Les didascalies sont des indications de mise en scène. On les repère parce qu'elles sont souvent en italique ou placées entre parenthèses. Dans cet extrait, les didascalies permettent au lecteur de bien comprendre la situation (« en contrefaisant sa voix » ), (« en se plaignant et en remuant le dos, comme s'il avait reçu les coups de bâton »).
Pourquoi Scapin s'exclame-t-il « oh ! » à la fin de sa dernière réplique ?
Scapin s'enfuit parce que Géronte s'est rendu compte de sa ruse. Ce sont les didascalies qui indiquent que Géronte n'est plus dupe du mauvais tour que lui joue son valet. Tout d'abord « Géronte met doucement la tête hors du sac et aperçoit la fourberie de Scapin » puis il « sort du sac » ce qui effraie Scapin qui est pris sur le fait.
Quels types de comique sont présents dans cet extrait ?
Le rire, dans cette scène, se base sur deux procédés : le comique de situation et le comique de gestes. Le comique de situation repose sur une situation qui suscite le rire. Ici, le double-jeu de Scapin qui transforme sa voix et fait semblant d'avoir été battu, relève du comique de situation. Le comique de gestes repose sur les gestes des personnages qui font rire. Ici, les coups de bâton donnés par Scapin à Géronte amusent le spectateur. Cette scène relève donc également du comique de gestes.
Quel procédé théâtral est employé dans cette scène ?
On parle de « mise en abyme » quand la scène représente elle-même une pièce de théâtre ou des acteurs en train de jouer un rôle. Ici, Scapin joue le rôle des spadassins qui sont censés être à la recherche de Géronte. Les didascalies nous indiquent qu'il contrefait sa voix pour faire un dialogue imaginaire et qu'il fait semblant d'avoir reçu des coups de bâton. Il se met donc en scène et propose un véritable jeu d'acteur afin de duper son maître.
Dans l'extrait suivant, quelle est la figure de style employée ?
« Le seigneur Géronte, Monsieur, n'est ni fat, ni maraud, ni bélître, et vous devriez, s'il vous plaît, parler d'autre façon ? »
La gradation est une figure de l'amplification. Elle consiste en une succession ordonnée de termes. On dit que la gradation est ascendante lorsque les termes sont de plus en plus forts. On dit que la gradation est descendante lorsque les termes sont de moins en moins forts. Ici, la gradation est ascendante à deux niveaux.

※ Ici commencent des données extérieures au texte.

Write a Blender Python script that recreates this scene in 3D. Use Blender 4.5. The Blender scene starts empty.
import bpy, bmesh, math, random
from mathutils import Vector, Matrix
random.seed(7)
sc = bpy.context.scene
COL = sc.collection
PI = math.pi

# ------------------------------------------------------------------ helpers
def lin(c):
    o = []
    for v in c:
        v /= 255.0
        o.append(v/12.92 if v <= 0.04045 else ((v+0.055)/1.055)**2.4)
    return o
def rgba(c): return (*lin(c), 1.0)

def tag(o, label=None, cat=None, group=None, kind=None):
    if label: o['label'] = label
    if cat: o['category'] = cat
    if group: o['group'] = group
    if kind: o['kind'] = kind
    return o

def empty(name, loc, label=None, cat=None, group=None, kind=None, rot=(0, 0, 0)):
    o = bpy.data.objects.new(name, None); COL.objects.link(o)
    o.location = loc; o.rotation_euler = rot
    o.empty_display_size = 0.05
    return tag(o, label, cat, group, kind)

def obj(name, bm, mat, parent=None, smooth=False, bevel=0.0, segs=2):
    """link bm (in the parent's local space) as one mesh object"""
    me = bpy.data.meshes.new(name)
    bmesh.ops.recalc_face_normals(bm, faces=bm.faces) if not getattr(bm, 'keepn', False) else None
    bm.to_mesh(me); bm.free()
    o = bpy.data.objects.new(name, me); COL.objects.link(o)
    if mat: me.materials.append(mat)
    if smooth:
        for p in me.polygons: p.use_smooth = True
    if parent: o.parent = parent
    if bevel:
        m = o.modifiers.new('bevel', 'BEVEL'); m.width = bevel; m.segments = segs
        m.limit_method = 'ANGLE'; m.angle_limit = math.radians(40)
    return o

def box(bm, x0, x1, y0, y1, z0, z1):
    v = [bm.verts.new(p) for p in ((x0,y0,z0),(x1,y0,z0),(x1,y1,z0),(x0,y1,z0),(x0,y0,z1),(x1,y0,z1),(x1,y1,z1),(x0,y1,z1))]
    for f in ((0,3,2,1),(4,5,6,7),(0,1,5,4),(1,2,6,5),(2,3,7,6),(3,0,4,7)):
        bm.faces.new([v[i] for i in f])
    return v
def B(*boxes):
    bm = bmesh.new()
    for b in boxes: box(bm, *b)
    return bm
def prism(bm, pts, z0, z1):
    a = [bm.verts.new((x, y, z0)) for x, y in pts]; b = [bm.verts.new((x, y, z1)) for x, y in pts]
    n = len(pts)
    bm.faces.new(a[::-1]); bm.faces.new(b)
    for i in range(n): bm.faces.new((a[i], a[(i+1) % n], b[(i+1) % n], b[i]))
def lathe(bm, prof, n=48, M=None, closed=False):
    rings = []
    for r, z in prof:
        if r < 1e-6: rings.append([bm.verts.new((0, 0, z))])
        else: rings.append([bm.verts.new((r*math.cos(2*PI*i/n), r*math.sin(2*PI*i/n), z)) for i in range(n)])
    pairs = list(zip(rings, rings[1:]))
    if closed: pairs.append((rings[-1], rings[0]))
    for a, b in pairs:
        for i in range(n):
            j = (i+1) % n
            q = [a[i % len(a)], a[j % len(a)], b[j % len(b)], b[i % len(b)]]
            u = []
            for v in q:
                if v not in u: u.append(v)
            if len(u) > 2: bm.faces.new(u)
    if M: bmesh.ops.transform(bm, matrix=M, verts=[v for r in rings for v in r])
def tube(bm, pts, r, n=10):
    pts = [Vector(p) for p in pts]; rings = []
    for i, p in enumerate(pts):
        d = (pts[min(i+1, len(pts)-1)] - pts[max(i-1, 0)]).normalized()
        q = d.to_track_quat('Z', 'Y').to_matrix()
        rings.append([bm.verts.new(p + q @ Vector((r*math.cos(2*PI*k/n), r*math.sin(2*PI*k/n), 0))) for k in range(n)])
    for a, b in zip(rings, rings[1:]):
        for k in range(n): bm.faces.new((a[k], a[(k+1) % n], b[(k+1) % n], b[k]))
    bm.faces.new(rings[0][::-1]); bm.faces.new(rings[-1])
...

Tout d'abord parce que les insultes sont de plus en plus fortes mais aussi parce que chaque mot a une syllabe de plus que l'autre « fat » (1 syllabe), « maraud » (2 syllabes) et « bélître » (3 syllabes). Scapin fait semblant de prendre la défense de son maître. Ainsi, il passe pour un bon valet alors qu'il insulte indirectement son maître.